### WORK INSTRUCTIONS
In the records below, find the line that contains "Continue the Blender" and the line that contains "side=Z_); build(b, 'line_clamp', 'line', ENG, bevel=.003)". Set down exactly those lines and every line between them, and nothing more.

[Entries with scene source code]
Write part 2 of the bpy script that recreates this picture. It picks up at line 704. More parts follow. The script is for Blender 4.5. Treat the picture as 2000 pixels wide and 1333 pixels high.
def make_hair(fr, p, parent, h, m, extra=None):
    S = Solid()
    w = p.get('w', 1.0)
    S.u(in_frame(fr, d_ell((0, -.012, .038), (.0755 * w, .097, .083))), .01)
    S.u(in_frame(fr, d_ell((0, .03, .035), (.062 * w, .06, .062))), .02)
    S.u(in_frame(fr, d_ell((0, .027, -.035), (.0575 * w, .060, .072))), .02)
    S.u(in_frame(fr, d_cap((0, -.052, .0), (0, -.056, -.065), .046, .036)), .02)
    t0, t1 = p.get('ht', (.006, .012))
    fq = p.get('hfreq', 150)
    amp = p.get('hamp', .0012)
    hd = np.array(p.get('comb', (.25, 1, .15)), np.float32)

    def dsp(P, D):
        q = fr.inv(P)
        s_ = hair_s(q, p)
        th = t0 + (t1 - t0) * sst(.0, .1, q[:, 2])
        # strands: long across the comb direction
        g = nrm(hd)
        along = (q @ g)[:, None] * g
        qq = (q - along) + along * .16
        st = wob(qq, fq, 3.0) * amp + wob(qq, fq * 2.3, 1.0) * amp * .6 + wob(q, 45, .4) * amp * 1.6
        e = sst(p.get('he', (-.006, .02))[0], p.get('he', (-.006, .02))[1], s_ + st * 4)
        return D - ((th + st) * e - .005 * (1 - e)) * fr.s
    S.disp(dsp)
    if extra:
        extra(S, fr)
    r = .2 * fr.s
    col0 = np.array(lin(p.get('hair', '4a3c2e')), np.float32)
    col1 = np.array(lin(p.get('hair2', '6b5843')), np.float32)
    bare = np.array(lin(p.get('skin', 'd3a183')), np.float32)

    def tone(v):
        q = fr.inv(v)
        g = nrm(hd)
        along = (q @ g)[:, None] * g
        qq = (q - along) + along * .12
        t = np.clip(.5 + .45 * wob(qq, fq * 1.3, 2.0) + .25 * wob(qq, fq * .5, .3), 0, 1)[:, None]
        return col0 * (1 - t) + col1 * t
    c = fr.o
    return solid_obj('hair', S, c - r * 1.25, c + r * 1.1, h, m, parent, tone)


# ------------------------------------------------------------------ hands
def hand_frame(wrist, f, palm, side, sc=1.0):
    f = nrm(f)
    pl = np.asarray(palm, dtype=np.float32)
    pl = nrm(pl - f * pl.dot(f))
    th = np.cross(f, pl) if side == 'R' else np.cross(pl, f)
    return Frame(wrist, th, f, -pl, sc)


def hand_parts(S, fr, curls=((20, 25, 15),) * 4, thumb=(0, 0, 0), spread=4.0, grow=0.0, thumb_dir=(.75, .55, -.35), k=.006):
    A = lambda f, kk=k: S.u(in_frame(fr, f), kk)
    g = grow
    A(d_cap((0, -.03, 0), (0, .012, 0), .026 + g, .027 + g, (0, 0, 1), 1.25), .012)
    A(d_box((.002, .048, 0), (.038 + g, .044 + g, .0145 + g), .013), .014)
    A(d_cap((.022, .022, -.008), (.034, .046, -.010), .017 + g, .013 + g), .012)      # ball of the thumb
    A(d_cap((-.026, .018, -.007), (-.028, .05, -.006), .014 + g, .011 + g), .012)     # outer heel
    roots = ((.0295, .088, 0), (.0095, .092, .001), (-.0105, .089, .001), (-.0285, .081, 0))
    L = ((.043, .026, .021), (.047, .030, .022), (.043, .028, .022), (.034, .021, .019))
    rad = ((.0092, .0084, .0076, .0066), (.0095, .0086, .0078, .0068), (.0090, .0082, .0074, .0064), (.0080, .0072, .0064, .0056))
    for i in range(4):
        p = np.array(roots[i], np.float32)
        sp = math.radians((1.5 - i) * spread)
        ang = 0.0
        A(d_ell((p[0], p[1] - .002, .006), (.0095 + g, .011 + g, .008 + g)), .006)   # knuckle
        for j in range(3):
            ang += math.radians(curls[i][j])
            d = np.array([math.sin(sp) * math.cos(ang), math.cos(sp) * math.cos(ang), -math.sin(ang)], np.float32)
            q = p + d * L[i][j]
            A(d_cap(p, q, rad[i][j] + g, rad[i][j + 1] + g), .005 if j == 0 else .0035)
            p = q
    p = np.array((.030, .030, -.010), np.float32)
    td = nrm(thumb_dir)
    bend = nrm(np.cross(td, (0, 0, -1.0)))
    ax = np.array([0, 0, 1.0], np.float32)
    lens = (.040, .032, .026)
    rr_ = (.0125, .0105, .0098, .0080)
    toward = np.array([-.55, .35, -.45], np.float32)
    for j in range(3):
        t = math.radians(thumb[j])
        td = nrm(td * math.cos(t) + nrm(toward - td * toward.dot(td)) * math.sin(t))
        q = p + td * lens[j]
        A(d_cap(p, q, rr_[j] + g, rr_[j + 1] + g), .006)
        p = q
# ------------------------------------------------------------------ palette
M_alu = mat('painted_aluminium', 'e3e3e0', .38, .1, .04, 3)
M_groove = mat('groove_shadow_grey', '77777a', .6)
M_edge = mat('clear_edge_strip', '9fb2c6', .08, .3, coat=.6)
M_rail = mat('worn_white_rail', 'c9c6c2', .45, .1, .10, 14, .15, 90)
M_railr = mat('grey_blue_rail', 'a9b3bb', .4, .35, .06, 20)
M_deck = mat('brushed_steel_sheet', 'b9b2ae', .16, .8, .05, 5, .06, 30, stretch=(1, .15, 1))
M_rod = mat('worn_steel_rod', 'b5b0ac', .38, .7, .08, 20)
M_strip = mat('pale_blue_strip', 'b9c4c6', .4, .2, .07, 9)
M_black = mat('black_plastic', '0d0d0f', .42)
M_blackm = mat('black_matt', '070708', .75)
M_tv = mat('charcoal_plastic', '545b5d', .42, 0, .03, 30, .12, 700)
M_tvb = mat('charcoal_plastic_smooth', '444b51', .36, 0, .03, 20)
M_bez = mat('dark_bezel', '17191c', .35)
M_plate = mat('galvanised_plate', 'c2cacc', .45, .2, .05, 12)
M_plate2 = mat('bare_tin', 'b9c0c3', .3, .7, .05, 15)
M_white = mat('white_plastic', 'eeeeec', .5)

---

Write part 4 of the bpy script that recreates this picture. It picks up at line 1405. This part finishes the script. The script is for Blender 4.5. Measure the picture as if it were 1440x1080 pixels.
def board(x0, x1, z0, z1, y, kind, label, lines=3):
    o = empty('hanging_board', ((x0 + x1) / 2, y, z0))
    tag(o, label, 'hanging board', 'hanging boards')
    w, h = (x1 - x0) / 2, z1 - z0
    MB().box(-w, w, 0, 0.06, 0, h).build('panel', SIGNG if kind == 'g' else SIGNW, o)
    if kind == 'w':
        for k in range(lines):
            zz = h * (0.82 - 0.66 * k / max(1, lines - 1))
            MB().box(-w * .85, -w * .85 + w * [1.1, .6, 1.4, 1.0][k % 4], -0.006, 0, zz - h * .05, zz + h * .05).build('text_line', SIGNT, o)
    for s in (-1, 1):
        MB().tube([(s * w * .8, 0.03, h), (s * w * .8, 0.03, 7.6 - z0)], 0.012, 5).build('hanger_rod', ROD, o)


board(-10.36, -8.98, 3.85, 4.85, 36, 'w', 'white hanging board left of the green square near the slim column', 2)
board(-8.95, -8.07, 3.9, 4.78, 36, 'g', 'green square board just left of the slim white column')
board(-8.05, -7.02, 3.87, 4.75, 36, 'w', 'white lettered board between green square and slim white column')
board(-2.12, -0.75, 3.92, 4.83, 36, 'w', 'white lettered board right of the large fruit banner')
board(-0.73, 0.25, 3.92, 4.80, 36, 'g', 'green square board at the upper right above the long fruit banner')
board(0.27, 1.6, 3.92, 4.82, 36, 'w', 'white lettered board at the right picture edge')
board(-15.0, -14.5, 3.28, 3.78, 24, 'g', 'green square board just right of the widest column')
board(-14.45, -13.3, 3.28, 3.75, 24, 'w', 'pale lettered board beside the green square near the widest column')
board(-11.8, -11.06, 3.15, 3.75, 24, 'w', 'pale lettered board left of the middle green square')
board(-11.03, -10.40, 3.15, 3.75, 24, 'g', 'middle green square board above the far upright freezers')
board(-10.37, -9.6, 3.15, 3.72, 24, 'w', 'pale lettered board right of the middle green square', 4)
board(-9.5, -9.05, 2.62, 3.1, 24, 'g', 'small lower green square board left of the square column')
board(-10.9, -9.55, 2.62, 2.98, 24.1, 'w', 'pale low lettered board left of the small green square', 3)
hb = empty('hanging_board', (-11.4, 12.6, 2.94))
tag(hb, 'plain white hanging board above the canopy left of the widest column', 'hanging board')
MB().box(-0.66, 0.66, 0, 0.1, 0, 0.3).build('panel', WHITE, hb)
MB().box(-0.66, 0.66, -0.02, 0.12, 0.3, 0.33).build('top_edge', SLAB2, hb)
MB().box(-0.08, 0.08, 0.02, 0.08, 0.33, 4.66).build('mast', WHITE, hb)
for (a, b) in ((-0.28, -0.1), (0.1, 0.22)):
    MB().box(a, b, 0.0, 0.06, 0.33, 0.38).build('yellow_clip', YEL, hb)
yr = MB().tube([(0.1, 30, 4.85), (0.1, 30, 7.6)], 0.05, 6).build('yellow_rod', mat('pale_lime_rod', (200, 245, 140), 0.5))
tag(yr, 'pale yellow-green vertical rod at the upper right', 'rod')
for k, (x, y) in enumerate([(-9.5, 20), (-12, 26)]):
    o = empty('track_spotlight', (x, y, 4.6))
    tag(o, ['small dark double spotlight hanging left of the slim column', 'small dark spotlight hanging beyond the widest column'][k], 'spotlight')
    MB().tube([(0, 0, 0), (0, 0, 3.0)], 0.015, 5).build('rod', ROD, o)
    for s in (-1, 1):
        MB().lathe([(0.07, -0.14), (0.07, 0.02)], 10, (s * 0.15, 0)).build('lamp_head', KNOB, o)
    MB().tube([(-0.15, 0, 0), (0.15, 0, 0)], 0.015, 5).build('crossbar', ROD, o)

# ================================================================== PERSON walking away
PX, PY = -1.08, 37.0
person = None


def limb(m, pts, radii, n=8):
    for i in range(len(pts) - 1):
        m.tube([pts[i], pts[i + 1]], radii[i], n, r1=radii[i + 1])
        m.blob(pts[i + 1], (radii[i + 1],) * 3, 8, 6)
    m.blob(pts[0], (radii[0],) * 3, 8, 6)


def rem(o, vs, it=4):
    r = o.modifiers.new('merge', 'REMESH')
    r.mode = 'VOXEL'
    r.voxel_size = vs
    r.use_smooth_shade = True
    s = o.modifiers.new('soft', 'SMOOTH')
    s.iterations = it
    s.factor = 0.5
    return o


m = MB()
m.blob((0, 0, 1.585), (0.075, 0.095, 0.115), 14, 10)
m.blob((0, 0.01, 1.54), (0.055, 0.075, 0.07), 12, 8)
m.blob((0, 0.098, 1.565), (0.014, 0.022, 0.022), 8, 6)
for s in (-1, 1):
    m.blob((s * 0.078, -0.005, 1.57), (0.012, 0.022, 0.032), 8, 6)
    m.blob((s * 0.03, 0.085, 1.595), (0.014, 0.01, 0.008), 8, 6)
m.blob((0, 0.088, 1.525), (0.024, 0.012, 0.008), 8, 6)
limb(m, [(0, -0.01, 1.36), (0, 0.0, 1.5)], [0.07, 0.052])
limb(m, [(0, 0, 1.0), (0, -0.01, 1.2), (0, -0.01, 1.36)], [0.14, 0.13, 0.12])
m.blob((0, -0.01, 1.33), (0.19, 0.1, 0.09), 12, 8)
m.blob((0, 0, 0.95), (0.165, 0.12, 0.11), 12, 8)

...

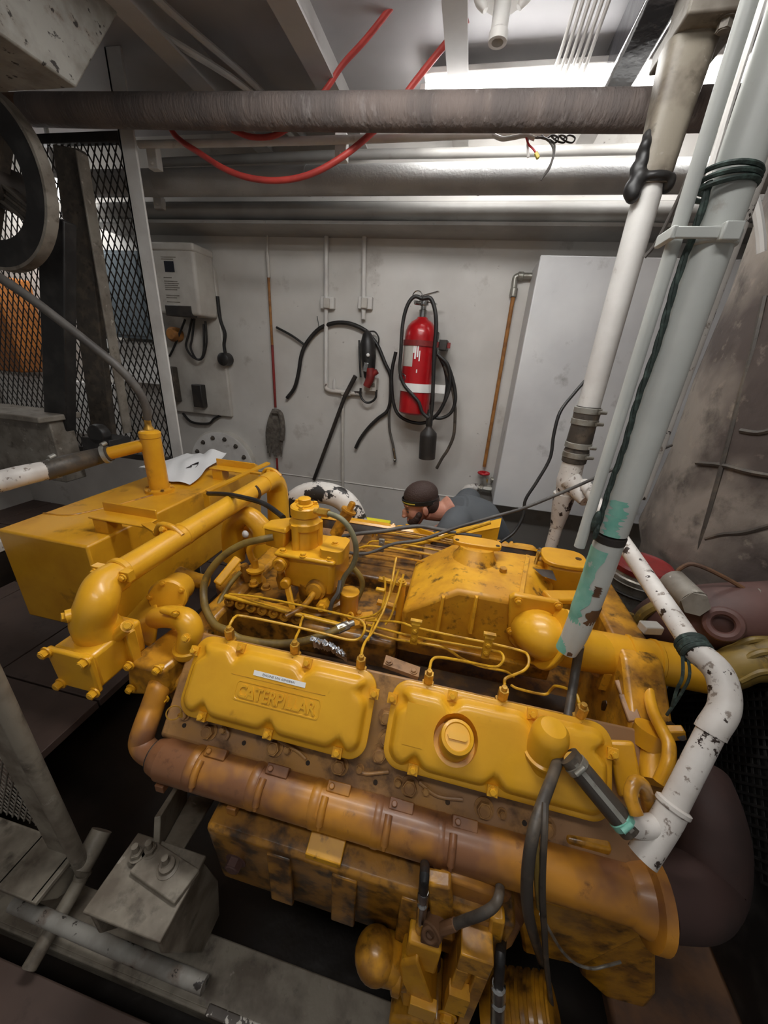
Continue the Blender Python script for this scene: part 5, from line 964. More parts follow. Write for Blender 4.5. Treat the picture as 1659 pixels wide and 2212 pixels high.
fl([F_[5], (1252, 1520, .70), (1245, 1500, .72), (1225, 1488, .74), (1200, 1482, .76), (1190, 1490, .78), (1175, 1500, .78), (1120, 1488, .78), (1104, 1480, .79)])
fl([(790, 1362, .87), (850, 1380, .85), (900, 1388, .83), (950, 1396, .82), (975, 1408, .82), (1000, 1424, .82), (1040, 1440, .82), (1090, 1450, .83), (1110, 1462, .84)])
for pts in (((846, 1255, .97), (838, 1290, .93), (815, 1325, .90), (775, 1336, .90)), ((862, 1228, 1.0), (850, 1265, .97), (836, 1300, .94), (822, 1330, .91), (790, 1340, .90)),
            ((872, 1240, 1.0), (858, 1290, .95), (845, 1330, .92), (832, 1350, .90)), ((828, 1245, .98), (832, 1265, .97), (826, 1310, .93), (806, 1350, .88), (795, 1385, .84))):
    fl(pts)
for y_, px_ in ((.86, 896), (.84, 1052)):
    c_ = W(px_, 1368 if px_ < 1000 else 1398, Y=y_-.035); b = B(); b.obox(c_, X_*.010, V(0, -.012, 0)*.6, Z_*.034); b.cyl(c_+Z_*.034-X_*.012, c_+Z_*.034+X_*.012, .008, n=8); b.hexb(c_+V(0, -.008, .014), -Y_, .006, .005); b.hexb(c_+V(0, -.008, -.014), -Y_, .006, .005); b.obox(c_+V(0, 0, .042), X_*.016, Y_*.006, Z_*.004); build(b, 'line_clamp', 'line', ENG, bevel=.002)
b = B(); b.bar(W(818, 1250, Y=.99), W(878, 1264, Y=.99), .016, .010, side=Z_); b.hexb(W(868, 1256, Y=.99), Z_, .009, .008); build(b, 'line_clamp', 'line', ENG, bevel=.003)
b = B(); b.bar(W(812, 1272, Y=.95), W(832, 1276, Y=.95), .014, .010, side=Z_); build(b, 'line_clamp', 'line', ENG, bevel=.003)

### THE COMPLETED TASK
Continue the Blender Python script for this scene: part 5, from line 964. More parts follow. Write for Blender 4.5. Treat the picture as 1659 pixels wide and 2212 pixels high.
fl([F_[5], (1252, 1520, .70), (1245, 1500, .72), (1225, 1488, .74), (1200, 1482, .76), (1190, 1490, .78), (1175, 1500, .78), (1120, 1488, .78), (1104, 1480, .79)])
fl([(790, 1362, .87), (850, 1380, .85), (900, 1388, .83), (950, 1396, .82), (975, 1408, .82), (1000, 1424, .82), (1040, 1440, .82), (1090, 1450, .83), (1110, 1462, .84)])
for pts in (((846, 1255, .97), (838, 1290, .93), (815, 1325, .90), (775, 1336, .90)), ((862, 1228, 1.0), (850, 1265, .97), (836, 1300, .94), (822, 1330, .91), (790, 1340, .90)),
            ((872, 1240, 1.0), (858, 1290, .95), (845, 1330, .92), (832, 1350, .90)), ((828, 1245, .98), (832, 1265, .97), (826, 1310, .93), (806, 1350, .88), (795, 1385, .84))):
    fl(pts)
for y_, px_ in ((.86, 896), (.84, 1052)):
    c_ = W(px_, 1368 if px_ < 1000 else 1398, Y=y_-.035); b = B(); b.obox(c_, X_*.010, V(0, -.012, 0)*.6, Z_*.034); b.cyl(c_+Z_*.034-X_*.012, c_+Z_*.034+X_*.012, .008, n=8); b.hexb(c_+V(0, -.008, .014), -Y_, .006, .005); b.hexb(c_+V(0, -.008, -.014), -Y_, .006, .005); b.obox(c_+V(0, 0, .042), X_*.016, Y_*.006, Z_*.004); build(b, 'line_clamp', 'line', ENG, bevel=.002)
b = B(); b.bar(W(818, 1250, Y=.99), W(878, 1264, Y=.99), .016, .010, side=Z_); b.hexb(W(868, 1256, Y=.99), Z_, .009, .008); build(b, 'line_clamp', 'line', ENG, bevel=.003)
b = B(); b.bar(W(812, 1272, Y=.95), W(832, 1276, Y=.95), .014, .010, side=Z_); build(b, 'line_clamp', 'line', ENG, bevel=.003)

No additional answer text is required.